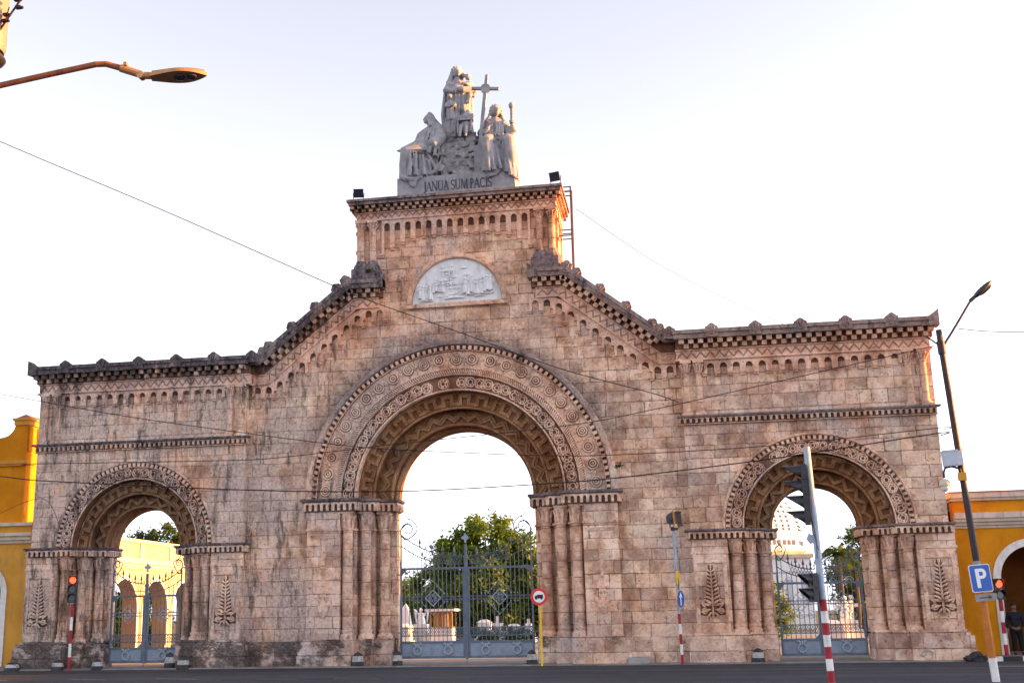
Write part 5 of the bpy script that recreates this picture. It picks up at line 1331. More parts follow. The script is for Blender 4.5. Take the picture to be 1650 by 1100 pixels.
m.polyM([(-.16,-.012),(.06,-.012),(.06,-.05),(.15,0),(.06,.05),(.06,.012),(-.16,.012)], -.0155, -.0105, Tq); m.build('arrow', M['letter'], pl)
t2 = thing('junction_box', 'pale grey junction box fixed to the street lamp pole above the camera dome', 'electrical box', (15.0, by, 5.5))
m = MB(); T = Matrix.Translation((14.98, by-.11, 5.47)) @ Matrix.Rotation(radians(-3), 4, 'Y'); m.box(-.20,.17,-.09,.09,-.20,.20,T); m.box(.175,.27,-.07,.07,-.19,.18,T); m.build('box', M['plastic'], t2)
m = MB(); m.box(-.205,.172,-.105,-.091,.17,.21,T); m.box(-.17,.14,-.1,-.091,-.17,.14,T); m.build('lid', M['plastic'], t2)
m = MB(); m.tube([(15.2,by,5.9),(15.34,by,5.6),(15.38,by,5.2),(15.36,by,4.9)], .01, 5); m.build('cable', M['cable'], t2)
t2 = thing('security_camera', 'white dome security camera hanging from a curved arm on the street lamp pole', 'camera', (15.0, by, 4.9))
m = MB(); m.tube([(15.14,by-.06,5.22),(14.98,by-.08,5.27),(14.82,by-.1,5.24),(14.77,by-.1,5.12),(14.77,by-.1,4.98)], .03, 8); m.build('arm', M['pole_dark'], t2)
m = MB(); m.lathe([(.04,4.96),(.11,4.92),(.14,4.84),(.145,4.78)], (14.77,by-.1,0), 16); m.build('housing', M['cream'], t2, True)
m = MB(); m.ball((14.77,by-.1,4.76), (.105,.105,.13), 14, 8); m.build('dome', M['whitep'], t2, True)
m = MB(); m.box(15.10,15.30,by-.16,by-.07,4.90,5.10); m.tube([(15.2,by-.12,5.10),(15.18,by-.12,5.2)], .012, 5); m.build('power_box', M['yellow_d'], t2)
# near street light upper left
t = thing('street_lamp', 'near street lamp with a rusty bent arm and flat grey head at upper left', 'street lamp', (1.75, -35.0, 0))
m = MB(); m.tube([(1.70,-35.02,0),(1.70,-35.02,8.6)], .10, 14); m.build('pole', M['concrete'], t)
m = MB(); m.tube([(1.70,-35.02,6.57),(2.55,-34.92,6.735),(2.96,-34.87,6.812),(3.05,-34.85,6.815),(3.28,-34.80,6.745)], .028, 10); m.build('arm', M['rust_arm'], t)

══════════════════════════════

▶ _WHAT YOU ARE ASKED TO DO_: Quote the material in full and exactly; do not carry over its pictures.

▶ _RIGHT ANSWER_:
Write part 5 of the bpy script that recreates this picture. It picks up at line 1331. More parts follow. The script is for Blender 4.5. Take the picture to be 1650 by 1100 pixels.
m.polyM([(-.16,-.012),(.06,-.012),(.06,-.05),(.15,0),(.06,.05),(.06,.012),(-.16,.012)], -.0155, -.0105, Tq); m.build('arrow', M['letter'], pl)
t2 = thing('junction_box', 'pale grey junction box fixed to the street lamp pole above the camera dome', 'electrical box', (15.0, by, 5.5))
m = MB(); T = Matrix.Translation((14.98, by-.11, 5.47)) @ Matrix.Rotation(radians(-3), 4, 'Y'); m.box(-.20,.17,-.09,.09,-.20,.20,T); m.box(.175,.27,-.07,.07,-.19,.18,T); m.build('box', M['plastic'], t2)
m = MB(); m.box(-.205,.172,-.105,-.091,.17,.21,T); m.box(-.17,.14,-.1,-.091,-.17,.14,T); m.build('lid', M['plastic'], t2)
m = MB(); m.tube([(15.2,by,5.9),(15.34,by,5.6),(15.38,by,5.2),(15.36,by,4.9)], .01, 5); m.build('cable', M['cable'], t2)
t2 = thing('security_camera', 'white dome security camera hanging from a curved arm on the street lamp pole', 'camera', (15.0, by, 4.9))
m = MB(); m.tube([(15.14,by-.06,5.22),(14.98,by-.08,5.27),(14.82,by-.1,5.24),(14.77,by-.1,5.12),(14.77,by-.1,4.98)], .03, 8); m.build('arm', M['pole_dark'], t2)
m = MB(); m.lathe([(.04,4.96),(.11,4.92),(.14,4.84),(.145,4.78)], (14.77,by-.1,0), 16); m.build('housing', M['cream'], t2, True)
m = MB(); m.ball((14.77,by-.1,4.76), (.105,.105,.13), 14, 8); m.build('dome', M['whitep'], t2, True)
m = MB(); m.box(15.10,15.30,by-.16,by-.07,4.90,5.10); m.tube([(15.2,by-.12,5.10),(15.18,by-.12,5.2)], .012, 5); m.build('power_box', M['yellow_d'], t2)
# near street light upper left
t = thing('street_lamp', 'near street lamp with a rusty bent arm and flat grey head at upper left', 'street lamp', (1.75, -35.0, 0))
m = MB(); m.tube([(1.70,-35.02,0),(1.70,-35.02,8.6)], .10, 14); m.build('pole', M['concrete'], t)
m = MB(); m.tube([(1.70,-35.02,6.57),(2.55,-34.92,6.735),(2.96,-34.87,6.812),(3.05,-34.85,6.815),(3.28,-34.80,6.745)], .028, 10); m.build('arm', M['rust_arm'], t)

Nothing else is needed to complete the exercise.